Look at these pathetic souls.

The self-brutalization of substance abuse is milk and honey in comparison to such a state. Look at them. They’re all smiling but it’s only a thin facade. In reality, these are long lost souls battling with themselves to retain some sort of human identity even as they’ve become mired in a new and terrifying world which has long lost its humanity. And yet, brewers at Comic Con, they’ve engaged with and therefore straddle the lines between two incredibly, increasingly, now indelibly vapid subcultures with imaginary narratives of complexity and cultural superiority. They must tread that border between the base appeals and bland commercialization of one group, and the pointless experimentation and pretension to high culture of the other group. They must, somehow, talk to the overweight libertarian with another face than the one with which they have just addressed the underweight vegan.

These odds, clearly, are fucking insurmountable. The dialectic possibilities of their position alone make my cock rock hard, as the contradictions that must be embodied to do what they do might be innumerable.
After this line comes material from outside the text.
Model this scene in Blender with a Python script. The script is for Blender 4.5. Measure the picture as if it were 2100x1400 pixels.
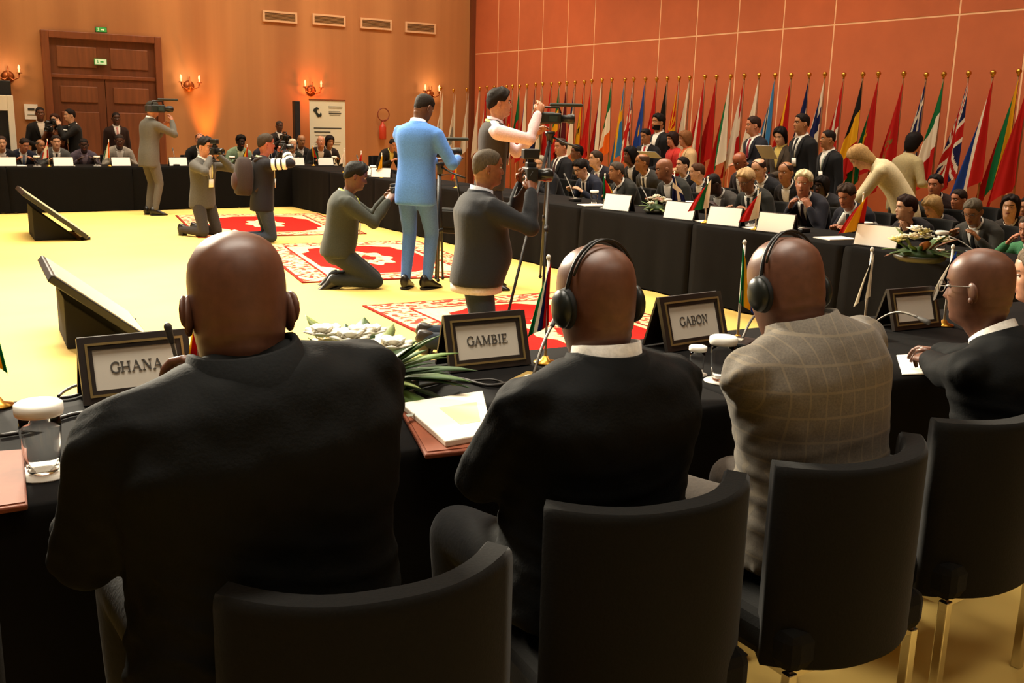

Worse yet, however, is what else the Comic Con Beer Mogul must deal with:

Akuma is sad as shit.

Akuma is sad as shit.

If the Comic Con Beer Mogul’s is a place of endless despair, the cosplayer’s lot in life is at once less sorrowful, yet more pathetic. The cosplayer’s motivations, like the religious extremist or the schizoid prophet, are complex and perhaps impossible to summarize. And nothing, of course, is more uncomfortable than an unwilling subjection to the whims of a deranged exhibitionist. Yet this unwilling subjection, that enduring of an anti-feminist but pro-gamer verbal screed, those horrible band recommendations, are what the Comic Con Beer Mogul must live by. This existence, no doubt, is the worst imaginable.

Had the Comic Con Beer Mogul any sense left in his now decrepit mind (wasted from years of neglect), they would have gone down the path of substance abuse and would now be lying in a bleeding pool of their own blissful oblivion. Had the Beer Mogul any regard for his own well-being or sanity he would have joined a gang, or gone to war, or stuck a syringe full of air in his neck, or blown his head off, or overdosed, or undergone chemical castration, or undergone ritual castration, or trepanned away his frontal lobe, or taught a Kindergarten class. Indeed, with his sheer force of personality, evinced by his clinging on to human life in that non homo terrae of Comic Con, any of the above noble pursuits would have been a fitting end for his sheer will to self-destruct.